Extracurricular Activities: Gary Kopervas

By Tk Published on .

Gary Kopervas was named creative director last November at Winning Strategies, a Mt. Laurel, N.J., ad agency, after five years at The Sawtooth Group in nearby Woodbridge, but he's not your average local adman. He's a cartoonist with a King Features contract since '91 that puts his Gary Larson-like Out on a Limb in about 500 weekly papers. Better yet, his cartoon work has found its way into quite a number of his ads (seen here is a new ad for the New Jersey Aquarium featuring Kopervas' handiwork).
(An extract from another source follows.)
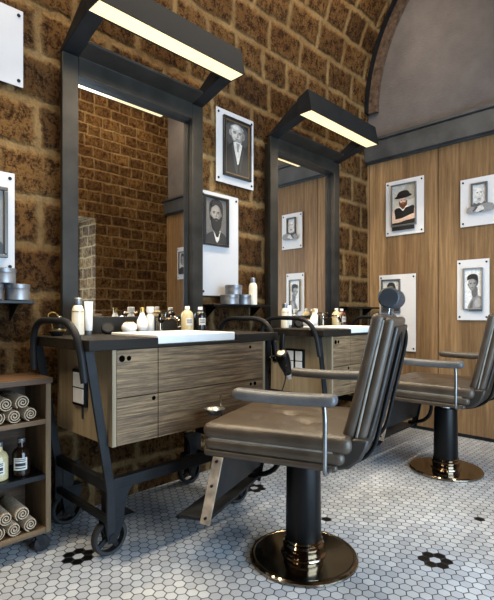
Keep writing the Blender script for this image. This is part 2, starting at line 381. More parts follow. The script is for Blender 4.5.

Kopervas, 38, was a business major and an art minor at Gettysburg College, where he did a comic panel in the school paper, but, oddly enough, he started his ad career at O&M/New York as a copywriter. "I gravitated toward the writing side when I found out that being an AD didn't mean drawing cartoons," he says. However, it did as of five years ago at Sawtooth with a Radisson Hotels campaign in USA Today. "It was around the time Dilbert became very hot, and Radisson wanted to go with a cartoon idea to push their Website," Kopervas recalls. "We got various illustrators to submit work and I did one with my own character in it, a goofy guy with glasses. Mine started out as just for position, but the client picked it, not knowing who it belonged to. So I said, `You want something like that?' and they said, "No, we want that.' When I told them I did it, they were OK with that. So I did the whole campaign." The Holy Grail of national TV work may be in short supply in Kopervas' ad world, "but for a cartoonist, this was a magic moment," he says. He's done work for about a dozen clients since then, including BellSouth and Coldwell Banker. "They all start as clients that I write for, but when they find out what I do they start to think about cartoon-based ideas," he explains. "I'm able to come up with the concept and execute it in my own style. It's pretty cool."

Kopervas is presently looking to sell a daily/Sunday strip to King, but even if he hits the comics bigtime, he insists he'll maintain his ad career. In Dilbert style, "A lot of the pure cartooning ideas I get come from the office," he says. "Idon't want to just hole up and make cartoons."